**What to do**.
State how many lines in the records hold the word "part", giving the number and no other text.
* begin Task inputs *
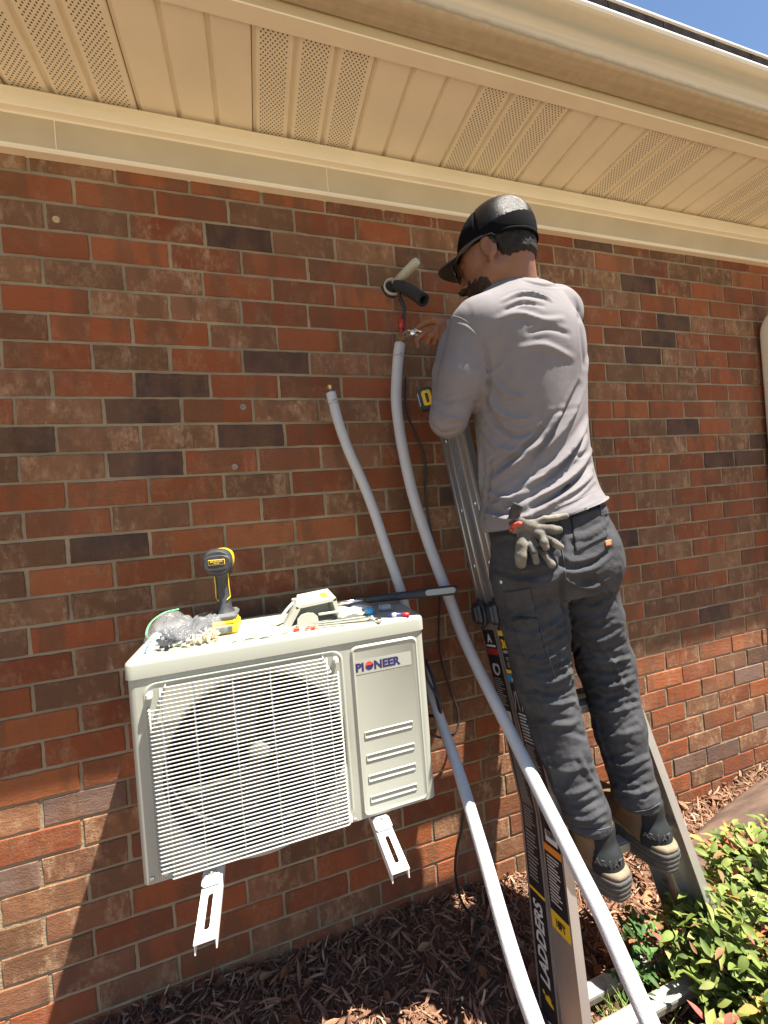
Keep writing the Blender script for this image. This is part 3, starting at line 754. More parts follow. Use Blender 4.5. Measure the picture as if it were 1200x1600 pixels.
ellsec([(D(0, -.068, .184), rt, up, .028, .017), (D(0, -.064, .184), rt, up, .032, .020), (D(0, -.045, .184), rt, up, .033, .021)], b, 28, 3)
ellsec([(D(0, -.056, .160), rt, up, .018, .010), (D(0, -.03, .158), rt, up, .020, .012), (D(0, .02, .158), rt, up, .02, .012)], b, 20, 2.4)
o = b.build('rear_cap', MTBLK, drill); autosmooth(o, 40)
b = MB(); b.lathe(D(0, .06, .185), fw, [(0, .022), (.004, .020), (.01, .0215), (.03, .0215), (.045, .014), (.047, .006)], 24); o = b.build('chuck', MTBLK, drill); autosmooth(o, 40)
pl2 = MB().box(D(0, -.0686, .186), (.038, .0012, .013), Rm, .0005).build('label', MYEL, drill)
pl3 = MB().box(D(0, -.0694, .186), (.0355, .0010, .0105), Rm, .0004).build('label_face', MBLK, pl2) if False else MB().box(D(0, -.0694, .186), (.0355, .0010, .0105), Rm, .0004).build('label_face', MTBLK, drill)
text('label_text', 'BRUSHLESS', .0062, D(0, -.0702, .1862), rt, up, -fw, MYEL, drill, .0003, .0001, 0, .92, 'CENTER')
text('label_text', 'MOTOR', .0035, D(0, -.0702, .1822), rt, up, -fw, MYEL, drill, .0003, .0001, 0, 1.0, 'CENTER')
b = MB()
for s_ in (-1, 1): b.tube([D(s_*.0165, -.014, .16), D(s_*.016, -.012, .12), D(s_*.017, -.010, .09), D(s_*.012, -.021, .086), D(s_*.008, -.0235, .10) if False else D(s_*.010, -.0215, .084)], .0012, 6)
b.build('grip_line', MYEL, drill)

# plastic zip bag full of hardware
MBAG = M('clear_plastic', (.92, .95, .98), .10, var=.02, trans=.0, alpha=.13, spec=.8, coat=.3, bump=.9, bscale=55, bdist=.012)
MHW = M('hardware_dark', (.045, .047, .06), .35, metal=.6, var=.4, scale=90); MHT = M('hardware_tan', (.62, .52, .33), .5, var=.2, scale=60)
bag = empty('zip_bag', (.425, -.255, Z), 'crumpled clear zip bag of screws and fittings on the left end of the lid', 'plastic bag')
R = np.random.RandomState(4)
def blob_bag():
    n, m = 46, 26; V = []
    for i in range(n+1):
        for j in range(m):
            s_ = i/n; a = j/m*2*math.pi
            x = .338+.19*s_; prof = math.sin(math.pi*min(1, max(0, s_)))**.55*(1.15-.35*s_)
            cy = -.262+.03*s_+.01*math.sin(s_*9); w_ = .085*prof+.002; hh = .034*prof*(1+.25*math.sin(s_*7+1))+.0012
            y = cy+w_*math.cos(a); z = Z+.002+hh+hh*math.sin(a)
            cr = .0050*math.sin(x*110+y*60+2*math.sin(y*50))+.003*abs(math.sin(y*150-x*70+2*math.sin(x*90)))
            k = max(0, math.sin(a)+.4)/1.4*min(1, prof*1.5)
            V.append((x+cr*.4*k, y+cr*.3*k, max(Z+.001, z+cr*1.3*k)))
    return V, [(i*m+j, i*m+(j+1) % m, (i+1)*m+(j+1) % m, (i+1)*m+j) for i in range(n) for j in range(m)]
v_, f_ = blob_bag(); mk('film', v_, f_, MBAG, bag, True)
b = MB(); pts = [np.array([.345, -.185, Z+.001]), np.array([.333, -.215, Z+.02]), np.array([.338, -.19, Z+.045]), np.array([.365, -.17, Z+.062]), np.array([.40, -.165, Z+.066])]
b.tube(catmull(pts, 6), .0030, 8, flat=.4); b.build('zip_seal', M('seal_green', (.12, .50, .20), .4), bag, True)
b = MB(); b.tube(catmull([np.array([.352, -.20, Z+.004]), np.array([.343, -.25, Z+.006]), np.array([.35, -.30, Z+.004])], 6), .0016, 8); b.build('zip_seal', M('seal_blue', (.10, .25, .70), .4), bag, True)
b = MB(); b2 = MB()
for i in range(60):
    c = np.array([R.uniform(.37, .44), R.uniform(-.30, -.22), Z+R.uniform(.005, .034)]); d = R.normal(0, 1, 3); d /= np.linalg.norm(d); L_ = R.uniform(.010, .022)
    b.cyl(c-d*L_/2, c+d*L_/2, R.uniform(.0025, .006), 6)
for i in range(60):
    c = np.array([R.uniform(.43, .50), R.uniform(-.30, -.235), Z+R.uniform(.004, .022)]); d = R.normal(0, 1, 3); d[2] *= .4; d /= np.linalg.norm(d); L_ = R.uniform(.008, .020)
    b2.cyl(c-d*L_/2, c+d*L_/2, R.uniform(.0015, .0035), 6)
b.build('dark_fittings', MHW, bag); b2.build('tan_anchors', MHT, bag)

# cream valve cover with warning sticker
MCOV = M('cover_plastic', (.42, .415, .34), .42, var=.03, scale=8, spec=.45)
cov = empty('valve_cover', (.735, -.22, Z), 'cream plastic valve cover with a warning sticker, lying behind the wrenches', 'cover')
b = MB()
# arched body: outline in x-z, extruded in y, with a window in front
oz = Z+.0005
def hull(mb, pts):
    bm = bmesh.new(); [bm.verts.new(tuple(map(float, q))) for q in pts]; bmesh.ops.convex_hull(bm, input=bm.verts[:]); bm.verts.index_update()
    mb.add([q.co[:] for q in bm.verts], [[q.index for q in fc.verts] for fc in bm.faces]); bm.free()
def slab(x0, x1, y0, y1, z0, z1, r=.004): b.box(((x0+x1)/2, (y0+y1)/2, (z0+z1)/2), (x1-x0, y1-y0, z1-z0), None, r)
# top face sloping forward
def wedge(p):  # 8 points
    hull(b, p)
wedge([(.690, -.262, oz+.050), (.795, -.262, oz+.058), (.700, -.19, oz+.066), (.785, -.19, oz+.072), (.690, -.262, oz+.042), (.795, -.262, oz+.050), (.700, -.19, oz+.055), (.785, -.19, oz+.06)])
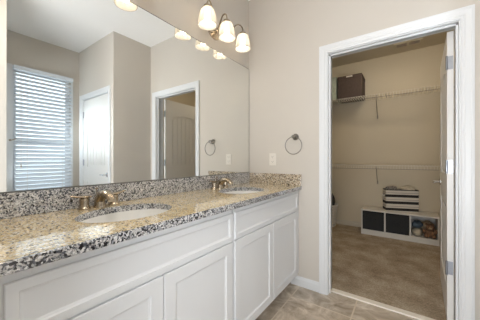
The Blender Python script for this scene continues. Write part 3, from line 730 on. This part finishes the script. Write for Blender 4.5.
# striped basket on the bench, turned towards the door
sb = thing('striped_basket', 'black and white striped canvas basket standing on the white bench', 'basket', (1.262, 2.147, BH + .001), math.radians(20))
bw, bd, bh = .206, .075, .315
bm = bmesh.new()
for a in ((-bw, -bd, 0, bw, -bd + .008, bh), (-bw, bd - .008, 0, bw, bd, bh), (-bw, -bd + .008, 0, -bw + .008, bd - .008, bh), (bw - .008, -bd + .008, 0, bw, bd - .008, bh), (-bw + .008, -bd + .008, 0, bw - .008, bd - .008, .008)): box(bm, *a)
obj('body', bm, M['stripe'], sb)
for s in (-1, 1):
    bm = bmesh.new(); tube(bm, [(s * bw, -.04, .235), (s * (bw + .022), -.035, .215), (s * (bw + .026), 0, .195), (s * (bw + .022), .035, .215), (s * bw, .04, .235)], .008, 8)
    obj('rope_handle', bm, M['wire'], sb, True)['label'] = 'white rope handle'
q = Matrix.Rotation(math.radians(20), 4, 'Z')
for k, (dx, r, m, l) in enumerate(((-.115, (.080, .052, .05), 'grey', 'dark grey patterned cloth heaped in the left half of the striped basket'), (.105, (.088, .052, .052), 'wicker', 'pale cloth bundled in the right half of the striped basket'))):
    bm = bmesh.new(); blob(bm, (0, 0, 0), r, 40 + k, .16, 3); o = obj('bundled_cloth', bm, M[m], None, True)
    p = q @ Vector((dx, 0, 0)); o.location = (1.262 + p.x, 2.147 + p.y, BH + bh - .035 + (.012 if k == 2 else 0) - .02); o.rotation_euler = (0, 0, math.radians(20)); tag(o, l, 'cloth')

# laundry basket in the far left corner, with dark clothes
lb = thing('laundry_basket', 'white slotted plastic laundry basket in the left corner of the closet', 'laundry basket', (.20, 2.12, .004))
bm = bmesh.new()
def rr(w, d, z, n=28):   # rounded rectangle ring
    out = []
    for k in range(n):
        a = 2 * PI * k / n; c, s = math.cos(a), math.sin(a); e = .55
        out.append((w * math.copysign(abs(c) ** e, c), d * math.copysign(abs(s) ** e, s), z))
    return out
def band(z0, z1, w0, w1, t=.006):
    a = [[bm.verts.new(p) for p in rr(w0, w0 * .85, z0)], [bm.verts.new(p) for p in rr(w1, w1 * .85, z1)], [bm.verts.new(p) for p in rr(w1 - t, w1 * .85 - t, z1)], [bm.verts.new(p) for p in rr(w0 - t, w0 * .85 - t, z0)]]
    for i in range(4):
        p, r = a[i], a[(i + 1) % 4]
        for k in range(28): bm.faces.new((p[k], p[(k + 1) % 28], r[(k + 1) % 28], r[k]))
wz = lambda z: .150 + .035 * z / .37
for k in range(7): band(.05 * k + .004, .05 * k + .030, wz(.05 * k), wz(.05 * k + .026))
bm.faces.new([bm.verts.new(p) for p in rr(.148, .148 * .85, .006)])
for k in range(14):
    a = 2 * PI * (k + .5) / 14; c, s = math.cos(a), math.sin(a); e = .55
    ux, uy = math.copysign(abs(c) ** e, c), math.copysign(abs(s) ** e, s)
    tube(bm, [(ux * (wz(0) - .004), uy * (wz(0) * .85 - .004), .006), (ux * (wz(.34) - .004), uy * (wz(.34) * .85 - .004), .34)], .006, 5)
obj('slotted_body', bm, M['basketw'], lb, True)
bm = bmesh.new(); band(.340, .372, .190, .192, .014); obj('rim', bm, M['basketw'], lb, True)
bm = bmesh.new(); blob(bm, (0, 0, 0), (.15, .125, .20), 61, .06, 3)
o = obj('clothes_heap', bm, M['black'], None, True); o.location = (.20, 2.12, .225); tag(o, 'heap of black clothes piled in the laundry basket', 'clothes')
* end Task inputs *
**Reply**.
2